The Chennai Bench of the Income Tax Appellate Tribunal (I TAT ) upheld the addition of excess income as ‘business income’ for a family engaged in the money lending business for 20 years.
The appeals by Rameshlal Kailash and Fatichand Rameshlal for Assessment Year 2017-18 arose from a common order by the Commissioner of Income Tax (Appeals), regarding identical assessments framed by the Assessing Officer ( AO ) under Section 143(3) of the Income Tax Act. The primary issue was to determine the heads of income under which the impugned additions would fall.
The assessee admitted an income of Rs. 343.40 Lacs in the return of income, scrutinised to verify cash deposits during the demonetisation period. The family, subjected to a survey under Section 133A on 26-09-2016, admitted certain income as ‘Business Income’ and paid due taxes.
The assessee had deposited Rs. 104 Lacs in four bank accounts, attributed to earlier income and cash balance. Additional income of Rs. 190 Lacs was offered during the survey, covering the stated cash deposits.
The assessee’s son, during the survey, stated that the family managed a money lending business and provided details of outstanding debtors’ balances totaling Rs. 1231 Lacs. The family did not maintain books of accounts but reflected Rs. 741 Lacs in their income tax statements as of 31-03-2016, with a differential of Rs. 490 Lacs for the current financial year. The assessee’s son offered additional income of Rs. 190 Lacs, while the father offered Rs. 300 Lacs, both out of unexplained sources of income.
The AO opined that the additional income was to be offered as ‘income from other sources’ rather than ‘business income’ due to a lack of substantiation that advances were from the money lending business.
The AO assessed the income as undisclosed investments under Section 69, subject to tax under Section 115BBE, reducing the business income by Rs. 190 Lacs and bringing it to tax as ‘income from other sources.’
During appellate proceedings, the assessee reiterated that the income was unaccounted business income, furnishing a list of debtors and confirmation letters from borrowers. The CIT(A), noting that promissory notes relating to excess investment in current assets were found during the survey, confirmed the AO’s decision.
The CIT(A) relied on the High Court of Madras in the case of SVS Oils Mills Ltd. vs.
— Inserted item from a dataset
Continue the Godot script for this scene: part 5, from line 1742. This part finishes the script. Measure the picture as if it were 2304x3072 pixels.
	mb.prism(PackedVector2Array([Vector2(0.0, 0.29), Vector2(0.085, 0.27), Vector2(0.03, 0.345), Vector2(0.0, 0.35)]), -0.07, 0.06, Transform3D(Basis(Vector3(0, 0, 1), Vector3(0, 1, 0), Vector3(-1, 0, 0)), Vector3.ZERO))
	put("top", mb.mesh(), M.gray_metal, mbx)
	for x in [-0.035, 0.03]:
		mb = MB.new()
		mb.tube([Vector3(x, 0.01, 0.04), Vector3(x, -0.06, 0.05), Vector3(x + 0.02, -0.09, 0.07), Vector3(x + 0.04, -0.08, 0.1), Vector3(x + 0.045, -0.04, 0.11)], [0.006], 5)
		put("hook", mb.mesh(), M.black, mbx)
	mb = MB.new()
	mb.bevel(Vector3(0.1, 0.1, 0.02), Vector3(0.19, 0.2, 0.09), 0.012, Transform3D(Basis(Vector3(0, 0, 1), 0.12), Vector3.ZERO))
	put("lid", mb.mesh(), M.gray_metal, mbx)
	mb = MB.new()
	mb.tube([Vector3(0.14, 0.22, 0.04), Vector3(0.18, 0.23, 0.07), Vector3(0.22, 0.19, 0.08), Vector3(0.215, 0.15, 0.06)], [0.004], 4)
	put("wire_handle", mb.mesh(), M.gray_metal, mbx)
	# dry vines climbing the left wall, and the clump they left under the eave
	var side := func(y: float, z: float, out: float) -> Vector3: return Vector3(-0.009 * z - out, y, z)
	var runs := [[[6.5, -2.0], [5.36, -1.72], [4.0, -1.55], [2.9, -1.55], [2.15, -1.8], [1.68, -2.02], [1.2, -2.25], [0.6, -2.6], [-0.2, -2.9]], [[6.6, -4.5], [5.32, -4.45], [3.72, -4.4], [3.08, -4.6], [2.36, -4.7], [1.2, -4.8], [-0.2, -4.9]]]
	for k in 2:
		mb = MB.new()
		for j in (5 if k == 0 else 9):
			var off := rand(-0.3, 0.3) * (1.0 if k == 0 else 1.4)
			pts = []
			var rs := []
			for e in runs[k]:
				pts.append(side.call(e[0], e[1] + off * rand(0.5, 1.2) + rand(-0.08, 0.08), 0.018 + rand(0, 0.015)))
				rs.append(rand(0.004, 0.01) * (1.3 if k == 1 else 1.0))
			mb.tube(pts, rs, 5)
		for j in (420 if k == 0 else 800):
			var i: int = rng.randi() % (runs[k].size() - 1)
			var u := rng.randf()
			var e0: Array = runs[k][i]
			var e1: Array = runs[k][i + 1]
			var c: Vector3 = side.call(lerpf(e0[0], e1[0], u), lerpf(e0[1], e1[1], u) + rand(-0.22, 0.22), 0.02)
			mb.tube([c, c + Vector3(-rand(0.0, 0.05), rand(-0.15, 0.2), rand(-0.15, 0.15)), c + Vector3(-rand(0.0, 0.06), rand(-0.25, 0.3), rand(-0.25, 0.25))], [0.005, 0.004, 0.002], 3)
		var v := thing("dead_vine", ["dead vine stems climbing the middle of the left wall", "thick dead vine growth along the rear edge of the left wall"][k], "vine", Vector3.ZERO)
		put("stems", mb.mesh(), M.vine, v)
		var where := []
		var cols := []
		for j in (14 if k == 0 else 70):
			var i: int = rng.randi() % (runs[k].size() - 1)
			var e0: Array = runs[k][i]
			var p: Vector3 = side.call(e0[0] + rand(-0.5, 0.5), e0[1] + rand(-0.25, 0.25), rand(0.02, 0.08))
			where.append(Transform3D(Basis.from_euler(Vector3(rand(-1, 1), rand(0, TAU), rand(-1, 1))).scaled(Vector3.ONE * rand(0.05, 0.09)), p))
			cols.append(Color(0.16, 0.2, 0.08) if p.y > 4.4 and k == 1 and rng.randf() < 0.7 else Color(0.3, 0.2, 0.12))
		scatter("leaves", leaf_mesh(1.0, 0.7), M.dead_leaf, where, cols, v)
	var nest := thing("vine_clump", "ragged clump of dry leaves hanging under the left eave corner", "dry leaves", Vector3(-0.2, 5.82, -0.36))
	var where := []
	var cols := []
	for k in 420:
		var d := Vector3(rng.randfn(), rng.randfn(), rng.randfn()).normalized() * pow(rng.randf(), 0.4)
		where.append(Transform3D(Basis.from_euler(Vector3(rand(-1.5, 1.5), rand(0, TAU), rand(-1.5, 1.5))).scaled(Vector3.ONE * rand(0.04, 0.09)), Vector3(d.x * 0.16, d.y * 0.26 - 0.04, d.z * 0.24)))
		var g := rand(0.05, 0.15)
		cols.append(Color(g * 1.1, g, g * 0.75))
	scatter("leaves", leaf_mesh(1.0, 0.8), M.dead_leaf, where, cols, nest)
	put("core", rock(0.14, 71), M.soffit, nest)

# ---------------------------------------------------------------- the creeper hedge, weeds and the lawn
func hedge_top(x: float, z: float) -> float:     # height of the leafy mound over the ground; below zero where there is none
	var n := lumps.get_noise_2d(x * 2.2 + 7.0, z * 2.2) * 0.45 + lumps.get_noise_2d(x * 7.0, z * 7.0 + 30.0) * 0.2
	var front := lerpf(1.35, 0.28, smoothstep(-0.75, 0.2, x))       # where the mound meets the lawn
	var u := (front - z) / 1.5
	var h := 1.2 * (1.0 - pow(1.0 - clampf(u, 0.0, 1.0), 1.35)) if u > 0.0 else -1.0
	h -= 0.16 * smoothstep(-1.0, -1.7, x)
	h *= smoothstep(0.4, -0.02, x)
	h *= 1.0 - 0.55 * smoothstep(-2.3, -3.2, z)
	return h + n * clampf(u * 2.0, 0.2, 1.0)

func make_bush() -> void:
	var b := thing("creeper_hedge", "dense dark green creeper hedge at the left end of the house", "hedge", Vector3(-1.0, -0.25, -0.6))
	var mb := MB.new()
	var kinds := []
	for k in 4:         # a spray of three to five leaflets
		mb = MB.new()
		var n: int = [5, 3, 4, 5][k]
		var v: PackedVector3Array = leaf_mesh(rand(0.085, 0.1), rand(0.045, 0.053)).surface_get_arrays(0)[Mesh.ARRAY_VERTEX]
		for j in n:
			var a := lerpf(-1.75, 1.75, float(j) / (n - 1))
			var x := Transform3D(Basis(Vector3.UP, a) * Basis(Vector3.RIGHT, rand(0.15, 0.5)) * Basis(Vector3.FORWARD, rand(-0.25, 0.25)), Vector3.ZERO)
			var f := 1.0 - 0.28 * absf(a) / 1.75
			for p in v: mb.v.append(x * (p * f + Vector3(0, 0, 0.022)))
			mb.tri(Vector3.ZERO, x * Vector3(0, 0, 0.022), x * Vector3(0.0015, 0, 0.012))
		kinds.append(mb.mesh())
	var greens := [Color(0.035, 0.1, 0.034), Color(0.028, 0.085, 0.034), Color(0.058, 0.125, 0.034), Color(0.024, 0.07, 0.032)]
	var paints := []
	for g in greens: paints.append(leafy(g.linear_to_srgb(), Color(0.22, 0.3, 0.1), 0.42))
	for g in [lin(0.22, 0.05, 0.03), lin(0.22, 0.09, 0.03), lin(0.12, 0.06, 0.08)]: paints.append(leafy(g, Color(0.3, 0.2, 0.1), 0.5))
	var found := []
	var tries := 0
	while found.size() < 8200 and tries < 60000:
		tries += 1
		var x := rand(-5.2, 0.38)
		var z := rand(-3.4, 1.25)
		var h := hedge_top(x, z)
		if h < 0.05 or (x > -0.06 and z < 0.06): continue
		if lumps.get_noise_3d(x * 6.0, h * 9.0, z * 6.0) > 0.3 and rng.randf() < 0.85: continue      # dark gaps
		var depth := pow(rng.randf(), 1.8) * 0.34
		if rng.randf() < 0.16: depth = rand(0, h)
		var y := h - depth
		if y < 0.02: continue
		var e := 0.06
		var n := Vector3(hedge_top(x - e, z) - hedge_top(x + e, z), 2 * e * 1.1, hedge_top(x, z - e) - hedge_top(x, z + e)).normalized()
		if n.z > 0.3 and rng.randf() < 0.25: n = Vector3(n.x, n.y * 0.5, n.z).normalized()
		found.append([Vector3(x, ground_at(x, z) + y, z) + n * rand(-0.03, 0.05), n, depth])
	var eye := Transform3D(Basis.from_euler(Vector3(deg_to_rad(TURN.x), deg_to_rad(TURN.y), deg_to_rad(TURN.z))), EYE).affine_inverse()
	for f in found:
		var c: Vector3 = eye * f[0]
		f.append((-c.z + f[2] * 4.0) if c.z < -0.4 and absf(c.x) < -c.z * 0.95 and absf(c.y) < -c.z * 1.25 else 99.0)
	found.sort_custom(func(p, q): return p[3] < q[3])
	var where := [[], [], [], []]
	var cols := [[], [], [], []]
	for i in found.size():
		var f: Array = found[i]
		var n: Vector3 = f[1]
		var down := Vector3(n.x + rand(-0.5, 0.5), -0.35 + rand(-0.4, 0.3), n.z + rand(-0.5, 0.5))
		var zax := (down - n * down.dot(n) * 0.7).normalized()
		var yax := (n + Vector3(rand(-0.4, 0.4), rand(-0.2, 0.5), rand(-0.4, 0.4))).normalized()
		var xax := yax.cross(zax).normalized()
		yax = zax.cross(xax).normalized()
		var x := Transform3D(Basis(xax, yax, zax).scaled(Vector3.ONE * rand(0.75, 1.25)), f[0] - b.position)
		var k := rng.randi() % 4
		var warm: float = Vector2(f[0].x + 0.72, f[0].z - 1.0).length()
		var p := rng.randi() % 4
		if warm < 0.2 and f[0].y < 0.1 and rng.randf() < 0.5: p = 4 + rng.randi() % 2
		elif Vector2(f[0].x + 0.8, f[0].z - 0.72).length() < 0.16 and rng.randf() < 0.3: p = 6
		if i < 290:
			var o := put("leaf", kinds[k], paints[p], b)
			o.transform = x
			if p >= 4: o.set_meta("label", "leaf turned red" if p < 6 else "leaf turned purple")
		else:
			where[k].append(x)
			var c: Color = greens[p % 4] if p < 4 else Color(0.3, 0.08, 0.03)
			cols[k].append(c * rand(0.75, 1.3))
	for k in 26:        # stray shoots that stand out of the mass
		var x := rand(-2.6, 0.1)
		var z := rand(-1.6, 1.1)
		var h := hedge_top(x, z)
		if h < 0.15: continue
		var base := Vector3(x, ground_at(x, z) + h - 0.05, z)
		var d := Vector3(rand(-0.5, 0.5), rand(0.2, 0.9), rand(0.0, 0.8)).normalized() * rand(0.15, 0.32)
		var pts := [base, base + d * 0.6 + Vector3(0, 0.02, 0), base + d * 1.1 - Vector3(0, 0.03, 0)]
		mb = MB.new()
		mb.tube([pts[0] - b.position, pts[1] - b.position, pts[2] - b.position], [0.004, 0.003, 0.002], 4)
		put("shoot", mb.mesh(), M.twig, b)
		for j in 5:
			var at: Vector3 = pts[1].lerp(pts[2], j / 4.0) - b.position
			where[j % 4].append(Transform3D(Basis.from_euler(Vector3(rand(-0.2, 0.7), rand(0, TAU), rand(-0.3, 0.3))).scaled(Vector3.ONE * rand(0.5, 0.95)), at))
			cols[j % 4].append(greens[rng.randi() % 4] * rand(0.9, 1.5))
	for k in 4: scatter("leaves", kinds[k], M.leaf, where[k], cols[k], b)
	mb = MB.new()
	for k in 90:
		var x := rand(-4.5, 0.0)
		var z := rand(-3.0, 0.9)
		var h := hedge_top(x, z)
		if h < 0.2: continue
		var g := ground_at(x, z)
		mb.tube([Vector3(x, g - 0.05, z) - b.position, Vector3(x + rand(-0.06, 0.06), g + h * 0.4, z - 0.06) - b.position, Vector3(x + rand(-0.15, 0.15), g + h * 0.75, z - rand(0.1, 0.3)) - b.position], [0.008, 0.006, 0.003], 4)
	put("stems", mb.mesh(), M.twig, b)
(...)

ACIT, concluding that the sources of the additional Rs. 4.90 Crores were unexplained.
The two-member bench of Manu Kumar Giri (Judicial Member) and Manoj Kumar Aggarwal (Accountant Member) found that the assessee family had been engaged in money lending for over 20 years, with promissory notes as current assets.
The bench noted that sundry debtors would change continuously due to advances given and received back. The differential was offered as undisclosed income by the assessee, arising from the money lending business.
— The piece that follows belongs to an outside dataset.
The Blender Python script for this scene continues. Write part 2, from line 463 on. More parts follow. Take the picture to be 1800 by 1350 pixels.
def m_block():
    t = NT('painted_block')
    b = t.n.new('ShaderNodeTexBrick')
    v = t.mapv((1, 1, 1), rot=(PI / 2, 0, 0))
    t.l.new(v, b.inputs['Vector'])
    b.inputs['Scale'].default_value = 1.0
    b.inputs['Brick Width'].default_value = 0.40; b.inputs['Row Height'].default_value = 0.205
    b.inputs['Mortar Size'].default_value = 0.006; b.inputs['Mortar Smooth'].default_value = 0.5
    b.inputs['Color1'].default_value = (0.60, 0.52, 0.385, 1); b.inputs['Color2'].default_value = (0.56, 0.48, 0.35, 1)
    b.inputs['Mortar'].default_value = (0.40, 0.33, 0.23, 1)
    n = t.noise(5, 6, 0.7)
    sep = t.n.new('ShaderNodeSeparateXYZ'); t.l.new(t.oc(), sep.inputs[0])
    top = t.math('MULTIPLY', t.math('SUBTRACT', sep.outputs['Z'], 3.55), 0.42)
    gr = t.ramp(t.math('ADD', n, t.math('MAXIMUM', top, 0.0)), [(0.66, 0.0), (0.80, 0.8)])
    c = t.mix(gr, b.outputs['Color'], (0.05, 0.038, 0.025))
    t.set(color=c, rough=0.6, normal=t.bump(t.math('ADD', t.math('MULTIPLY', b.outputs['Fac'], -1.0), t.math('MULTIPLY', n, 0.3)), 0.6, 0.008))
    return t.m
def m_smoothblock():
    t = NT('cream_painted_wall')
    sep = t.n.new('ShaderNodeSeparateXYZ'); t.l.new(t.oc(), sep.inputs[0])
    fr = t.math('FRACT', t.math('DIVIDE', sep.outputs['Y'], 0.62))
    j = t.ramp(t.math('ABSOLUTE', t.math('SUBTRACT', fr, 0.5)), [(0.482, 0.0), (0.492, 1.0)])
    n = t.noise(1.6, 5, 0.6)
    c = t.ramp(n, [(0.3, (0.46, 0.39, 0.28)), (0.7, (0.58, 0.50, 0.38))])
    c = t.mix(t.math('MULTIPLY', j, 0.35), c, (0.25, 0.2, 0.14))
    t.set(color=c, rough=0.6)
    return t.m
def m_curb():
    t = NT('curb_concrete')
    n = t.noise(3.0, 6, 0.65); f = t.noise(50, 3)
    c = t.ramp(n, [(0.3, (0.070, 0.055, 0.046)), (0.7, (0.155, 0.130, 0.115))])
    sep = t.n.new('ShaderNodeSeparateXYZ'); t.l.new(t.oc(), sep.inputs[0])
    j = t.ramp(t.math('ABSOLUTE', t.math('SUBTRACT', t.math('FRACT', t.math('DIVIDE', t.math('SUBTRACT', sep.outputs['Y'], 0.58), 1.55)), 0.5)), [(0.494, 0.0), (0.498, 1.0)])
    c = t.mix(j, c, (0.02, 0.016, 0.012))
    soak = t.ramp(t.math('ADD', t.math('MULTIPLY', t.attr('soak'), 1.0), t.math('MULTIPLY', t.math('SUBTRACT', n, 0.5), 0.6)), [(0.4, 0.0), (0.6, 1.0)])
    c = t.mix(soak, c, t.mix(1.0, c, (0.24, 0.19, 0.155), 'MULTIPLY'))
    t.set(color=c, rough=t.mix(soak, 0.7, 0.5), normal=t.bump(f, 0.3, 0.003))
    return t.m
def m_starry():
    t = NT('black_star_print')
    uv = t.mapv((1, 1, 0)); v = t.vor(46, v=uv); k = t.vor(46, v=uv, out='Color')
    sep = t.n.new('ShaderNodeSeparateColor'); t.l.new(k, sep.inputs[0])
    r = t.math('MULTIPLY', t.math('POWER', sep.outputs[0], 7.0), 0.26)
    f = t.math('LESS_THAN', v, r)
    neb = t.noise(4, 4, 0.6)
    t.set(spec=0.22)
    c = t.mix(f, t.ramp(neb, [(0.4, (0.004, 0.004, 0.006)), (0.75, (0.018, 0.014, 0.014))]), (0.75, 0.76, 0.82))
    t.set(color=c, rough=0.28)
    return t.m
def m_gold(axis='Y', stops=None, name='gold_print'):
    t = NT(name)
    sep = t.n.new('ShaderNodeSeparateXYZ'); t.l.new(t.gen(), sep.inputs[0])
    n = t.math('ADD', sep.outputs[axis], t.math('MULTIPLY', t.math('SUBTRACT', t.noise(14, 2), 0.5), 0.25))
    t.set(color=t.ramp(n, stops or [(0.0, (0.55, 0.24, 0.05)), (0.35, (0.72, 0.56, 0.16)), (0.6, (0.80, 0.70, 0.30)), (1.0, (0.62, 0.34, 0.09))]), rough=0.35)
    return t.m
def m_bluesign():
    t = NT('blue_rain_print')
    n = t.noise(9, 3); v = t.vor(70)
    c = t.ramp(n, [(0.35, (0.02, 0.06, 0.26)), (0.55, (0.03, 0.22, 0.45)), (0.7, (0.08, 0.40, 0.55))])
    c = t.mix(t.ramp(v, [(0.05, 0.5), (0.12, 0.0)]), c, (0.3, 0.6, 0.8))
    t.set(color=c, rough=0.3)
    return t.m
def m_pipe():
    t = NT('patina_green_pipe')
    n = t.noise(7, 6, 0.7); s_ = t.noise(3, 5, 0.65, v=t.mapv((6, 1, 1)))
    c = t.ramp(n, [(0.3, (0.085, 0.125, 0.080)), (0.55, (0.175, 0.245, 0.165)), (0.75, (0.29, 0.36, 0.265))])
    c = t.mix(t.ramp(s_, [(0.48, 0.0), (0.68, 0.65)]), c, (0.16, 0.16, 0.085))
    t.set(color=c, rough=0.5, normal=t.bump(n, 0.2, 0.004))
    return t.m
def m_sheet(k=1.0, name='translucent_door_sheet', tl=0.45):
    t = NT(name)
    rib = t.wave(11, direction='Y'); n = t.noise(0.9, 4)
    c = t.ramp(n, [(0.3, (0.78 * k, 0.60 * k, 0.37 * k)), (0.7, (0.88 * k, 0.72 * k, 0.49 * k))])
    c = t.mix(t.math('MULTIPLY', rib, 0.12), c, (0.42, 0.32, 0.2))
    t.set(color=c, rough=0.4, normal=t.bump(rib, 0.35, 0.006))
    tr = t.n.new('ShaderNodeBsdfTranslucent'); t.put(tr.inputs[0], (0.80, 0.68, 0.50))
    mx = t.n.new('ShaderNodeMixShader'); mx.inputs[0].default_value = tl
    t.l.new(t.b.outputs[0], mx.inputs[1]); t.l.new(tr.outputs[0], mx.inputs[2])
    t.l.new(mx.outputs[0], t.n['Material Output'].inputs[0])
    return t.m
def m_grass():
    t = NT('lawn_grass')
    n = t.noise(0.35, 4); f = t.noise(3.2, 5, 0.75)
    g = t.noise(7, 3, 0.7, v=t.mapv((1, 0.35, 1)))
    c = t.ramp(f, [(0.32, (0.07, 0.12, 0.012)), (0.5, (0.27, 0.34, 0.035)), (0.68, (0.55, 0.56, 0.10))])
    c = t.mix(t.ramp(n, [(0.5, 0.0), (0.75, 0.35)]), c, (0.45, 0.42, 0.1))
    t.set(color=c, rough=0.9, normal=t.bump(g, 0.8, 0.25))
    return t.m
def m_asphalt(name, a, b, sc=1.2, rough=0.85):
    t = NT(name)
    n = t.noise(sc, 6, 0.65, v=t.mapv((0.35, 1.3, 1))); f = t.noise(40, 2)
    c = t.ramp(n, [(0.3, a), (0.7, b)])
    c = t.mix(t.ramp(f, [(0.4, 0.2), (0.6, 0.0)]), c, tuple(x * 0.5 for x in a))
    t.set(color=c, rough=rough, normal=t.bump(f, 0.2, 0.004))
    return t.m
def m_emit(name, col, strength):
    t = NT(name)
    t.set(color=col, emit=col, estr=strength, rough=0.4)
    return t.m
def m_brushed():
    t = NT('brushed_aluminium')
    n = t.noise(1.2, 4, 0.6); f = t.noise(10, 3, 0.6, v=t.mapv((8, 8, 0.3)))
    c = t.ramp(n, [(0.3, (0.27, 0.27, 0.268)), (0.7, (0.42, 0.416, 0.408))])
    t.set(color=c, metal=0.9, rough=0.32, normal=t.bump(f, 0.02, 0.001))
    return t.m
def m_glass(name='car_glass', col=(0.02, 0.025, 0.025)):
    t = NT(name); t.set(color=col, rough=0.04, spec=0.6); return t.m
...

The ITAT concluded that the excess debtors were from the business and taxable as ‘business income.’ The ITAT’s decision was supported by similar cases, including the Chennai Tribunal in M/s Mookambika Impex vs. DCIT and M/s Overseas Leathers vs. DCIT.
The Tribunal upheld the assessee’s treatment of additional income as ‘Business Income,’ directing the AO to re-compute the income and demand payable and directed the CIT(A) to adjudicate the issue on merits. Both appeals were allowed.